As well as hiring locals, they can also contribute to training programmes to make up for ownership. These EEIPs have been successfully used extensively by the motor, computer, cellphone manufacturing and banking multinationals.

SA-born companies have used management, ownership and ESD metrics to score BEE cards.

Through these, thousands, if not millions, have been brought into the ownership and management control of SA’s large companies. Thousands of small businesses have been integrated into big businesses’ supply chains, and a new industry of ESD practitioners was created.

In and of themselves, the two policy propositions are not problematic. But the current environment is not conducive to a constructive debate.

Extending EEIPs to home-brewed companies will likely be seen as weakening empowerment requirement. In an environment where the “once empowered, always empowered principle” remains contested, this is unlikely to pass.

Also, faced with electoral losses, the ANC is throwing everything at avoiding complete ouster. In the past month alone, President Cyril Ramaphosa has given about three public addresses in defence of BEE and transformation.

His party has been ignoring voices of its partners in the government of national unity (GNU). At least two laws, for example, the National Insurance Act and the employment equity regulations are headed for courts.

The DA, the second-largest partner in the GNU, has already shredded Tau’s fund. If he yields to the temptation of turning the fund into law, a good election tool, the DA will haul him before the courts.

Despite appearing to be a focused intervention, Tau’s fund has the potential of widening the empowerment debate to another BEE commission.

Judging by the vents of the past week, these two policy instruments are potential candidates for a tit-for-tat spat between the ANC and the DA.

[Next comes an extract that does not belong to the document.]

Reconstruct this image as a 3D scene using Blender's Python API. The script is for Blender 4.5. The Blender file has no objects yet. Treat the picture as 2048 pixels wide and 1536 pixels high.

As things stand, the DA has decided to pull out of the national dialogue if Ramaphosa doesn’t fire three ministers. If the DA follows through on its threat, the ANC might be tempted to put empowerment and other transformation measures on the dialogue’s agenda, paving the way for a broader confrontation.

Though EEIPs have been relatively successful, the misalignment between government agencies has worsened uncertainty. A case in point is Icasa, the communications sector regulator, which doesn’t regard EEIPs as binding to it.

Instead of piecemeal or overhaul changes, the government needs to bring back policy certainty through consistency and predictability in the application of existing laws and regulations.